Written request
Restate every line of the material, word for word.

Exercise data
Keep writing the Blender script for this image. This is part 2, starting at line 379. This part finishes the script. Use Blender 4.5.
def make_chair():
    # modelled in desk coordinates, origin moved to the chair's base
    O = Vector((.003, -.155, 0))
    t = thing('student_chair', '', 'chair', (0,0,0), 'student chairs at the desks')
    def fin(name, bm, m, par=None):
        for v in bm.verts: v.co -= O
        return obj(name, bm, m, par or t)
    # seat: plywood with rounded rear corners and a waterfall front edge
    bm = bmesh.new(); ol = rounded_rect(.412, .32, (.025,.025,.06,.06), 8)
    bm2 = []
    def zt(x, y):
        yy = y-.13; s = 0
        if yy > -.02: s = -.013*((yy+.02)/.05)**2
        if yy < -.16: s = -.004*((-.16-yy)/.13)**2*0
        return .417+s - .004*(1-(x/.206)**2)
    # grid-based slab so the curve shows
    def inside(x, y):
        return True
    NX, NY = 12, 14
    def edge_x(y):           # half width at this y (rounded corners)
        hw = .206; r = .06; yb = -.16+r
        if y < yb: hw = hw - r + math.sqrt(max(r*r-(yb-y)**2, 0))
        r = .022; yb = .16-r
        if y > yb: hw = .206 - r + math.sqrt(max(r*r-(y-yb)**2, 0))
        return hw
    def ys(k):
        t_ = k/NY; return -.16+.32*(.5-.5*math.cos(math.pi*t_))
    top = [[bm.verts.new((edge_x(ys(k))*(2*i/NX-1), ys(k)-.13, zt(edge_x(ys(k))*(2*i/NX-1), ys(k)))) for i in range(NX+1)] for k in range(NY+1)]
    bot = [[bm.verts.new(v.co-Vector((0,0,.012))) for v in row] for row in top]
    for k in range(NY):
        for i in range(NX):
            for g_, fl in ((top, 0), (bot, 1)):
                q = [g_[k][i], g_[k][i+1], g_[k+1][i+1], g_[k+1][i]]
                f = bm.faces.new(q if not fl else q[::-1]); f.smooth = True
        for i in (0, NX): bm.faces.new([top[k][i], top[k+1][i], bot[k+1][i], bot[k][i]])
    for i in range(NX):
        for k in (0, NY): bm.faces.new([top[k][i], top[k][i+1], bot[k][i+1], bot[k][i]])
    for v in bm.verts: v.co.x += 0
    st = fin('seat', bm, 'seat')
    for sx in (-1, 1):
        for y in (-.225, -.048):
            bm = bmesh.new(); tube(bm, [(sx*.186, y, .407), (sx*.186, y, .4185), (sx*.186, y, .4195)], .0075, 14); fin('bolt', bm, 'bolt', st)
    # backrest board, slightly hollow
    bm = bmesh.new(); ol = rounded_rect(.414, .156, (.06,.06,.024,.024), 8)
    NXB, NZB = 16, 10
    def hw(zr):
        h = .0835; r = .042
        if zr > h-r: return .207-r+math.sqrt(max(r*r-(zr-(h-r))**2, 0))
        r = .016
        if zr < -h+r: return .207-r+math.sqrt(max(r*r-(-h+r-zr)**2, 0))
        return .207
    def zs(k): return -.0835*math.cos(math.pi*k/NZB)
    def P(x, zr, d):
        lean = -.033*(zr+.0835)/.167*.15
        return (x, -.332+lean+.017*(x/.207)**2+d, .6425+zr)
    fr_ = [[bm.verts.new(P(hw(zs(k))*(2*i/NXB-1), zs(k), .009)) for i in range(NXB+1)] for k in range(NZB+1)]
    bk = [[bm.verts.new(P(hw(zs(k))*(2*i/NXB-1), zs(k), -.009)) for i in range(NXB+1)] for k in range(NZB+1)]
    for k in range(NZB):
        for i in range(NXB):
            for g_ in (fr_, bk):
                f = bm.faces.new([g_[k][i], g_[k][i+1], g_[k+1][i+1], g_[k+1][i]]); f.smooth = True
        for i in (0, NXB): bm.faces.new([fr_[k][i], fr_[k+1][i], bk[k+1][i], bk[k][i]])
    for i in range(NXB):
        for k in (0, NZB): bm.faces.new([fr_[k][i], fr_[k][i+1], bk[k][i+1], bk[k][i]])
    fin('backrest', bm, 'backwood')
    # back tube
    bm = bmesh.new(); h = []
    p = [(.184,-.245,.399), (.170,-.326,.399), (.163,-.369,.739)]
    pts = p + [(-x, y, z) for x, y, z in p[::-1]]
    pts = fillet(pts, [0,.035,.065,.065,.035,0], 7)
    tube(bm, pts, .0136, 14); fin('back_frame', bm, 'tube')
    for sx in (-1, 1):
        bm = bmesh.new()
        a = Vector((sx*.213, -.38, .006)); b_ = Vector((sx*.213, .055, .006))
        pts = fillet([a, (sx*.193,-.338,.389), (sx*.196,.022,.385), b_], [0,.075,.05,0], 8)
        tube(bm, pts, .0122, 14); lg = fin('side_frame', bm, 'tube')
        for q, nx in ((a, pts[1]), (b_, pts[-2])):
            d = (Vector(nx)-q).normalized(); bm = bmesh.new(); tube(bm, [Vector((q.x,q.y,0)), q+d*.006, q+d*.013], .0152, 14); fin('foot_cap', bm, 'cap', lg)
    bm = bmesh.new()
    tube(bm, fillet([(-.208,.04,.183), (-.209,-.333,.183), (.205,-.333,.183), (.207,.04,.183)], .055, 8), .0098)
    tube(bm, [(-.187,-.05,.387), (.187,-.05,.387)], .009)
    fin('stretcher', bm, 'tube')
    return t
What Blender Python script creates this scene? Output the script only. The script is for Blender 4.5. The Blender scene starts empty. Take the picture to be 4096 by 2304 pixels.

Reply to the task
Keep writing the Blender script for this image. This is part 2, starting at line 379. This part finishes the script. Use Blender 4.5.
def make_chair():
    # modelled in desk coordinates, origin moved to the chair's base
    O = Vector((.003, -.155, 0))
    t = thing('student_chair', '', 'chair', (0,0,0), 'student chairs at the desks')
    def fin(name, bm, m, par=None):
        for v in bm.verts: v.co -= O
        return obj(name, bm, m, par or t)
    # seat: plywood with rounded rear corners and a waterfall front edge
    bm = bmesh.new(); ol = rounded_rect(.412, .32, (.025,.025,.06,.06), 8)
    bm2 = []
    def zt(x, y):
        yy = y-.13; s = 0
        if yy > -.02: s = -.013*((yy+.02)/.05)**2
        if yy < -.16: s = -.004*((-.16-yy)/.13)**2*0
        return .417+s - .004*(1-(x/.206)**2)
    # grid-based slab so the curve shows
    def inside(x, y):
        return True
    NX, NY = 12, 14
    def edge_x(y):           # half width at this y (rounded corners)
        hw = .206; r = .06; yb = -.16+r
        if y < yb: hw = hw - r + math.sqrt(max(r*r-(yb-y)**2, 0))
        r = .022; yb = .16-r
        if y > yb: hw = .206 - r + math.sqrt(max(r*r-(y-yb)**2, 0))
        return hw
    def ys(k):
        t_ = k/NY; return -.16+.32*(.5-.5*math.cos(math.pi*t_))
    top = [[bm.verts.new((edge_x(ys(k))*(2*i/NX-1), ys(k)-.13, zt(edge_x(ys(k))*(2*i/NX-1), ys(k)))) for i in range(NX+1)] for k in range(NY+1)]
    bot = [[bm.verts.new(v.co-Vector((0,0,.012))) for v in row] for row in top]
    for k in range(NY):
        for i in range(NX):
            for g_, fl in ((top, 0), (bot, 1)):
                q = [g_[k][i], g_[k][i+1], g_[k+1][i+1], g_[k+1][i]]
                f = bm.faces.new(q if not fl else q[::-1]); f.smooth = True
        for i in (0, NX): bm.faces.new([top[k][i], top[k+1][i], bot[k+1][i], bot[k][i]])
    for i in range(NX):
        for k in (0, NY): bm.faces.new([top[k][i], top[k][i+1], bot[k][i+1], bot[k][i]])
    for v in bm.verts: v.co.x += 0
    st = fin('seat', bm, 'seat')
    for sx in (-1, 1):
        for y in (-.225, -.048):
            bm = bmesh.new(); tube(bm, [(sx*.186, y, .407), (sx*.186, y, .4185), (sx*.186, y, .4195)], .0075, 14); fin('bolt', bm, 'bolt', st)
    # backrest board, slightly hollow
    bm = bmesh.new(); ol = rounded_rect(.414, .156, (.06,.06,.024,.024), 8)
    NXB, NZB = 16, 10
    def hw(zr):
        h = .0835; r = .042
        if zr > h-r: return .207-r+math.sqrt(max(r*r-(zr-(h-r))**2, 0))
        r = .016
        if zr < -h+r: return .207-r+math.sqrt(max(r*r-(-h+r-zr)**2, 0))
        return .207
    def zs(k): return -.0835*math.cos(math.pi*k/NZB)
    def P(x, zr, d):
        lean = -.033*(zr+.0835)/.167*.15
        return (x, -.332+lean+.017*(x/.207)**2+d, .6425+zr)
    fr_ = [[bm.verts.new(P(hw(zs(k))*(2*i/NXB-1), zs(k), .009)) for i in range(NXB+1)] for k in range(NZB+1)]
    bk = [[bm.verts.new(P(hw(zs(k))*(2*i/NXB-1), zs(k), -.009)) for i in range(NXB+1)] for k in range(NZB+1)]
    for k in range(NZB):
        for i in range(NXB):
            for g_ in (fr_, bk):
                f = bm.faces.new([g_[k][i], g_[k][i+1], g_[k+1][i+1], g_[k+1][i]]); f.smooth = True
        for i in (0, NXB): bm.faces.new([fr_[k][i], fr_[k+1][i], bk[k+1][i], bk[k][i]])
    for i in range(NXB):
        for k in (0, NZB): bm.faces.new([fr_[k][i], fr_[k][i+1], bk[k][i+1], bk[k][i]])
    fin('backrest', bm, 'backwood')
    # back tube
    bm = bmesh.new(); h = []
    p = [(.184,-.245,.399), (.170,-.326,.399), (.163,-.369,.739)]
    pts = p + [(-x, y, z) for x, y, z in p[::-1]]
    pts = fillet(pts, [0,.035,.065,.065,.035,0], 7)
    tube(bm, pts, .0136, 14); fin('back_frame', bm, 'tube')
    for sx in (-1, 1):
        bm = bmesh.new()
        a = Vector((sx*.213, -.38, .006)); b_ = Vector((sx*.213, .055, .006))
        pts = fillet([a, (sx*.193,-.338,.389), (sx*.196,.022,.385), b_], [0,.075,.05,0], 8)
        tube(bm, pts, .0122, 14); lg = fin('side_frame', bm, 'tube')
        for q, nx in ((a, pts[1]), (b_, pts[-2])):
            d = (Vector(nx)-q).normalized(); bm = bmesh.new(); tube(bm, [Vector((q.x,q.y,0)), q+d*.006, q+d*.013], .0152, 14); fin('foot_cap', bm, 'cap', lg)
    bm = bmesh.new()
    tube(bm, fillet([(-.208,.04,.183), (-.209,-.333,.183), (.205,-.333,.183), (.207,.04,.183)], .055, 8), .0098)
    tube(bm, [(-.187,-.05,.387), (.187,-.05,.387)], .009)
    fin('stretcher', bm, 'tube')
    return t
What Blender Python script creates this scene? Output the script only. The script is for Blender 4.5. The Blender scene starts empty. Take the picture to be 4096 by 2304 pixels.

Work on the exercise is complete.